Jesus, however, understands the deep desire that exists in this person and, the Evangelist notes, turns a loving gaze on him: the gaze of God (see v. 21). However, Jesus also realizes what the weak point of that man is: his very attachment to his many possessions; and so he proposes that the man give it all to the poor in order that his treasure — and hence his heart — will no longer be on earth but in heaven, and he adds: “Come, follow me” (v. 21). But, instead of accepting Jesus’ invitation joyfully, the man went away sorrowfully (see v. 22) because he can not break away from his riches, that will never give him happiness and eternal life.

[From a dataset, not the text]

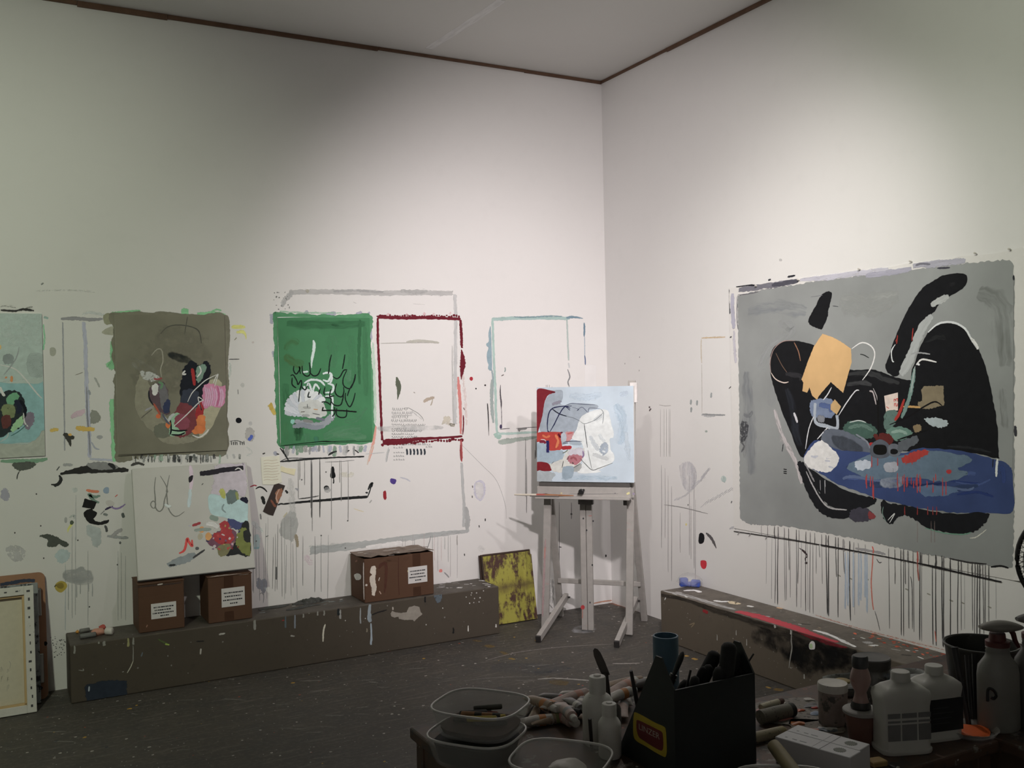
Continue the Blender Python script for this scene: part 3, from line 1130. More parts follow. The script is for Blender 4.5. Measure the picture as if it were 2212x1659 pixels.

It is at this point that Jesus gives his disciples — and us too today — his teaching: “How hard it will be for those who have riches to enter the kingdom of God!” (v. 23). The disciples were dismayed at his words; and especially after Jesus added: “it is easier for a camel to go through the eye of a needle than for a rich man to enter the kingdom of God”. However, seeing the astonished, he said: “With men it is impossible, but not with God; for all things are possible with God” (see vv. 24-27).

St Clement of Alexandria commented: “Let [the parable] teach the prosperous that they are not to neglect their own salvation, as if they had been already foredoomed, nor, on the other hand, to cast wealth into the sea, or condemn it as a traitor and an enemy to life, but learn in what way and how to use wealth and obtain life” (Who is the Rich Man That Shall Be Saved, 27, 1-2).

The history of the Church is full of examples of rich people who used their possessions in an evangelical way, even attaining holiness. Let us only think of St Francis, St Elizabeth of Hungary or St Charles Borromeo. May the Virgin Mary, Seat of Wisdom, help us to accept Jesus’ invitation joyfully, in order to enter the fullness of life.